Monday, October 4, 2010

Watching the Democrats Split

One of the disadvantages of the MSM is that they are always looking for the Republicans to split, but never notice the Democrats splitting until the chasm is right in front of them.

Thus it is left to The New York Times crypto-conservative Ross Douthat to point out that, usually, the Democrats are split into a left wing and a moderate wing.

On one side was the liberal left — populist in economics and dovish on foreign policy, in favor of lavish spending programs and suspicious of big business, and hostile to any idea that seemed to give an inch to the conservatives.

On the other were the moderates and centrists — pro-market and pro-Wall Street, inclined to tiptoe rightward on issues like crime and welfare, and hawkish about deficits and dictators alike.

In the special conditions of 2005-2008 these two factions were able to come together, mostly because they hated President Bush.

Unfortunately, President Obama has not kept the two sides together. Indeed,

Obama has managed the more difficult feat of alienating both of them at once.

The party’s centrists, from Blue Dog Democrats to Wall Street, insist that he’s turned out to be far more liberal than they expected. The health care bill was too expensive. The deficits are too big. He’s been too hard on business interests, and on Israel. And what happened to bipartisanship?

On the left, meanwhile, Obama is deemed a disappointment for all the things he hasn’t done. The stimulus should have been bigger. The financial reforms should have been tougher. He should have withdrawn from Afghanistan. He should have taken the fight to the Republicans, instead of letting them obstruct.

This leaves President Obama with a single way out of his political problem. He must "unite his party around their common fears." That is French for tearing the country apart.

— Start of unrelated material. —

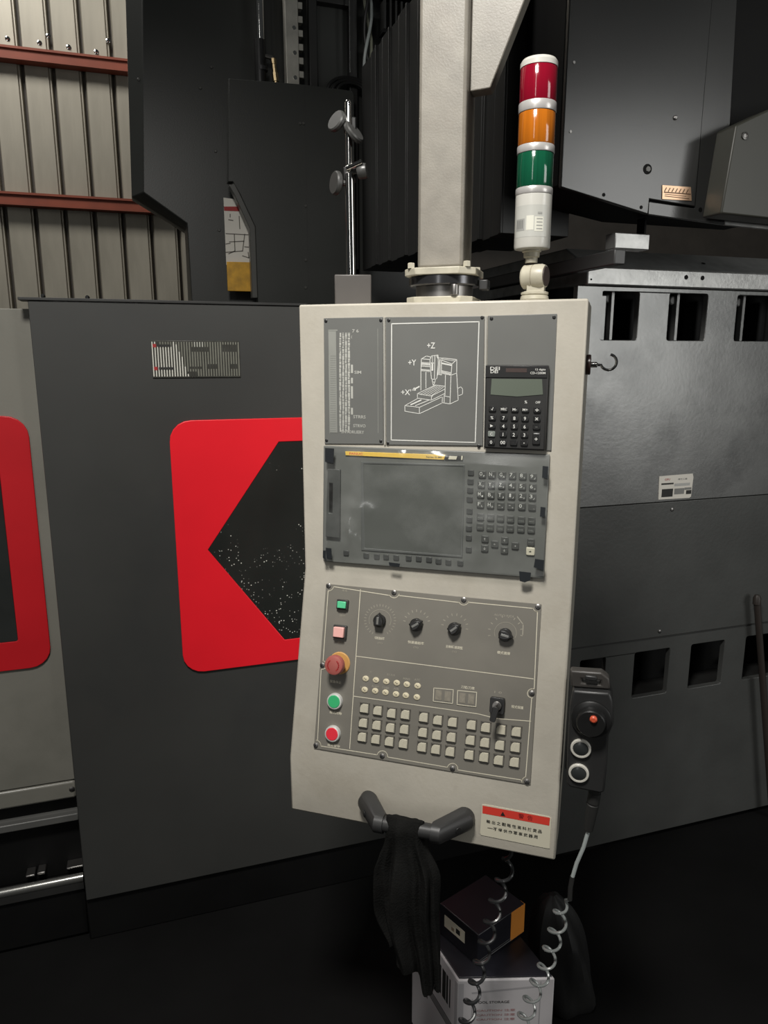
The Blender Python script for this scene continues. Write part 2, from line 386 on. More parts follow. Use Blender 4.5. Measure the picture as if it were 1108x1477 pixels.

You don't get your average MSMer figuring that out.

This has to mean that the current polls underestimate the defeat that the Democrats will suffer in November. The Weekly Standard's Jay Cost looks at the polls--in what we might call a "technical analysis"--and determines that whatever way you look at the numbers, the Democrats are in trouble.

But his analysis uses turnout models that don't differ very much from most recent elections. The fact is, he admits, that the closest turnout model is Virginia in 2009. It produces a ten point lead for Republicans.

The only people who can recall a result so pro-Republican are nonagenarians, as nothing like this has happened since 1928. How many seats this would produce is very hard to say, but I’ll put it this way: Republicans picked up 52 seats in 1994 with a +6.7 win; a +10 win should produce more than 52 seats, perhaps many more.

And Jay Cost is not trying to impress any "fundamental analysis" on his results. What does it mean to turnout if the Democratic Party is split and discouraged and Democrats continue sitting around and blaming each other as they have started to do?

The only thing to do is quote Ronald Reagan: "You ain't seen nothing yet." I'm still holding out for an 80 seat Republican pickup in the House.